Set exercise:
Omit any picture, and return the remaining data exactly as written.

Supplied data:
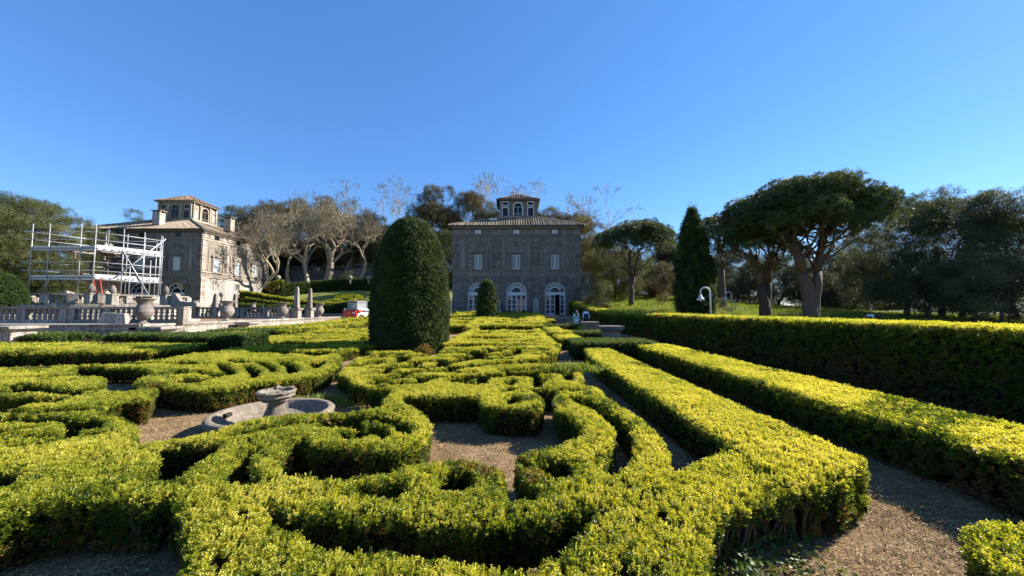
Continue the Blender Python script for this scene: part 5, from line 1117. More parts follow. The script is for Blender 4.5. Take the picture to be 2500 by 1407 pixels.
def rows(F,x0,x1,y0,y1,h,id_,wd,sp_,seed):
    """compartment seen at a grazing angle: swelling rows tied together by curls and rings"""
    rr=random.Random(seed); y=y0; k=0; W=x1-x0
    while y<y1:
        ph=rr.random()*6; am=sp_*.22; brk=[] if k%3==0 else [rr.uniform(.2,.8)]
        pts=[(x0+W*q/24,y+am*math.sin(ph+q*W/24*1.1)) for q in range(25)]
        if brk: c=int(brk[0]*24); F.strip(pts[:max(2,c)],wd,h,id_); F.strip(pts[min(23,c+2):],wd,h,id_)
        else: F.strip(pts,wd,h,id_)
        for q in range(max(1,int(W/2.4))):
            cx=x0+W*(q+rr.uniform(.25,.75))/max(1,int(W/2.4)); r=sp_*.38; a0=rr.random()*6
            F.strip([(cx+r*1.3*math.cos(a0+t*.45),y+sp_*.5+r*math.sin(a0+t*.45)) for t in range(9)],wd*.75,h,id_)
        y+=sp_*rr.uniform(.85,1.15); k+=1
    F.strip([(x0,y0),(x0,y1)],wd,h,id_); F.strip([(x1,y0),(x1,y1)],wd*.8,h,id_)
def bed(F,x0,x1,y0,y1,h,id_,wd=.5,per=4.2,seed=1):
    """ornamental compartment: outer border, crossing scrolls, rings and crescents"""
    rr=random.Random(seed); F.strip([(x0,y0),(x1,y0),(x1,y1),(x0,y1),(x0,y0)],wd*1.15,h,id_)
    nx=max(1,round((x1-x0)/per)); ny=max(1,round((y1-y0)/per)); sx=(x1-x0)/nx; sy=(y1-y0)/ny
    for i in range(nx):
        for j in range(ny):
            cx=x0+(i+.5)*sx; cy=y0+(j+.5)*sy; f=1 if (i+j)%2 else -1
            for r,a0,a1 in ((.43,.1,5.2),(.27,2.,7.4),(.12,0,6.3)):
                F.strip([(cx+f*r*sx*math.cos(a0+(a1-a0)*k/18),cy+r*sy*math.sin(a0+(a1-a0)*k/18)) for k in range(19)],wd*rr.uniform(.85,1.05),h,id_)
            for q in (-1,1): F.strip([(cx+q*f*sx*.45,cy-q*sy*.5),(cx+q*f*sx*.2,cy-q*sy*.3),(cx+q*f*sx*.32,cy)],wd*.9,h,id_)
    F.strip([(x0,(y0+y1)/2),(x1,(y0+y1)/2)],wd*.8,h,id_)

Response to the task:
Continue the Blender Python script for this scene: part 5, from line 1117. More parts follow. The script is for Blender 4.5. Take the picture to be 2500 by 1407 pixels.
def rows(F,x0,x1,y0,y1,h,id_,wd,sp_,seed):
    """compartment seen at a grazing angle: swelling rows tied together by curls and rings"""
    rr=random.Random(seed); y=y0; k=0; W=x1-x0
    while y<y1:
        ph=rr.random()*6; am=sp_*.22; brk=[] if k%3==0 else [rr.uniform(.2,.8)]
        pts=[(x0+W*q/24,y+am*math.sin(ph+q*W/24*1.1)) for q in range(25)]
        if brk: c=int(brk[0]*24); F.strip(pts[:max(2,c)],wd,h,id_); F.strip(pts[min(23,c+2):],wd,h,id_)
        else: F.strip(pts,wd,h,id_)
        for q in range(max(1,int(W/2.4))):
            cx=x0+W*(q+rr.uniform(.25,.75))/max(1,int(W/2.4)); r=sp_*.38; a0=rr.random()*6
            F.strip([(cx+r*1.3*math.cos(a0+t*.45),y+sp_*.5+r*math.sin(a0+t*.45)) for t in range(9)],wd*.75,h,id_)
        y+=sp_*rr.uniform(.85,1.15); k+=1
    F.strip([(x0,y0),(x0,y1)],wd,h,id_); F.strip([(x1,y0),(x1,y1)],wd*.8,h,id_)
def bed(F,x0,x1,y0,y1,h,id_,wd=.5,per=4.2,seed=1):
    """ornamental compartment: outer border, crossing scrolls, rings and crescents"""
    rr=random.Random(seed); F.strip([(x0,y0),(x1,y0),(x1,y1),(x0,y1),(x0,y0)],wd*1.15,h,id_)
    nx=max(1,round((x1-x0)/per)); ny=max(1,round((y1-y0)/per)); sx=(x1-x0)/nx; sy=(y1-y0)/ny
    for i in range(nx):
        for j in range(ny):
            cx=x0+(i+.5)*sx; cy=y0+(j+.5)*sy; f=1 if (i+j)%2 else -1
            for r,a0,a1 in ((.43,.1,5.2),(.27,2.,7.4),(.12,0,6.3)):
                F.strip([(cx+f*r*sx*math.cos(a0+(a1-a0)*k/18),cy+r*sy*math.sin(a0+(a1-a0)*k/18)) for k in range(19)],wd*rr.uniform(.85,1.05),h,id_)
            for q in (-1,1): F.strip([(cx+q*f*sx*.45,cy-q*sy*.5),(cx+q*f*sx*.2,cy-q*sy*.3),(cx+q*f*sx*.32,cy)],wd*.9,h,id_)
    F.strip([(x0,(y0+y1)/2),(x1,(y0+y1)/2)],wd*.8,h,id_)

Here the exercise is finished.